Nas micaretas, normalmente, os populares ficam à margem dos blocos fechados, nas chamadas “pipocas”, enquanto os associados que pagaram vultosas quantias ficam autorizados a permanecer no interior da área delimitada pelo cordão de isolamento, dentro da qual lhe é assegurada uma garantia de conforto e segurança.

Em resumo, o principal serviço que faz o associado optar pelo bloco e não pela pipoca é justamente o de segurança, que, uma vez não oferecido da maneira esperada, como ocorreu na hipótese dos autos, apresenta-se inequivocamente defeituoso, nos termos do aludido dispositivo do CDC.

No que concerne à suposta existência de ato exclusivo de terceiro, irreparável a análise realizada na sentença de fls. 613, em que restou consignado que “embora o disparo de arma de fogo tenha sido efetuado por terceiro, concorreu para o evento a falha na prestação do serviço oferecido, pois foi permitido o ingresso de pessoa portando arma no interior do bloco”.

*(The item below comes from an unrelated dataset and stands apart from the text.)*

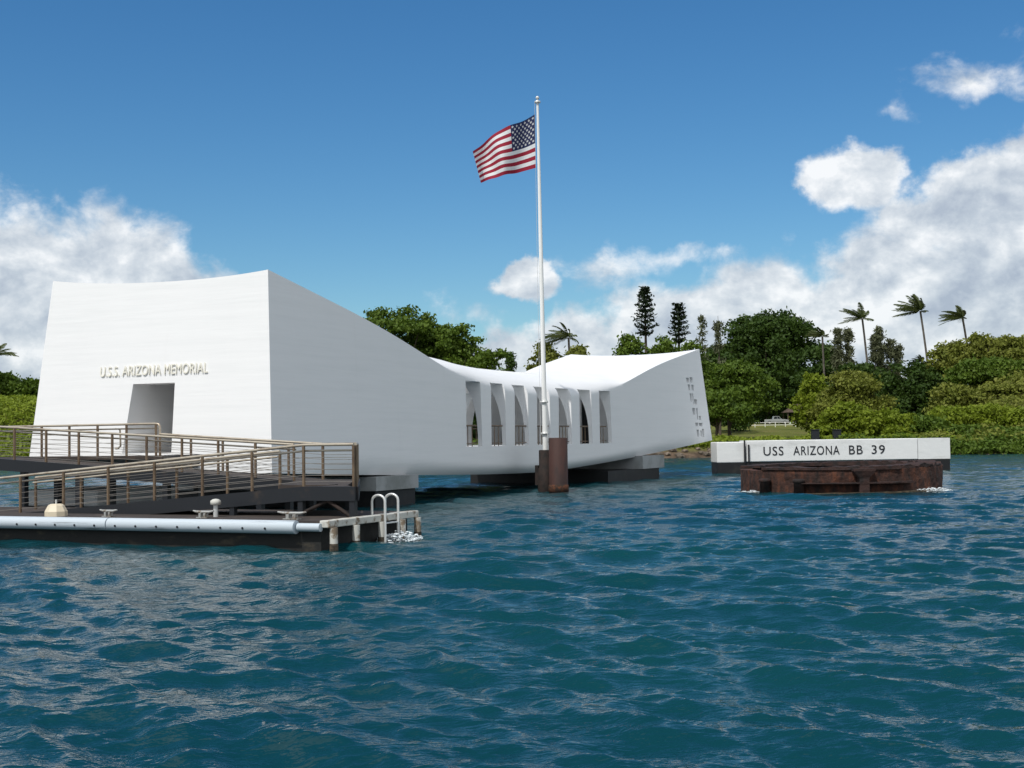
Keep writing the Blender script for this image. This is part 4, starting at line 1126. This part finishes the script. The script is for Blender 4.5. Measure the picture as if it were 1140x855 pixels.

Logo, diante da ocorrência da falha no serviço de segurança do bloco, que não diligenciou no sentido de impossibilitar o ingresso de pessoa portando arma de fogo na área delimitada pelo cordão de isolamento, não há como se constatar a alegada excludente de culpa exclusiva de terceiro, razão pela qual deve ser mantido incólume a condenação de reparação por danos morais imposta à recorrente.

Forte em tais razões, NÃO CONHEÇO do presente recurso especial.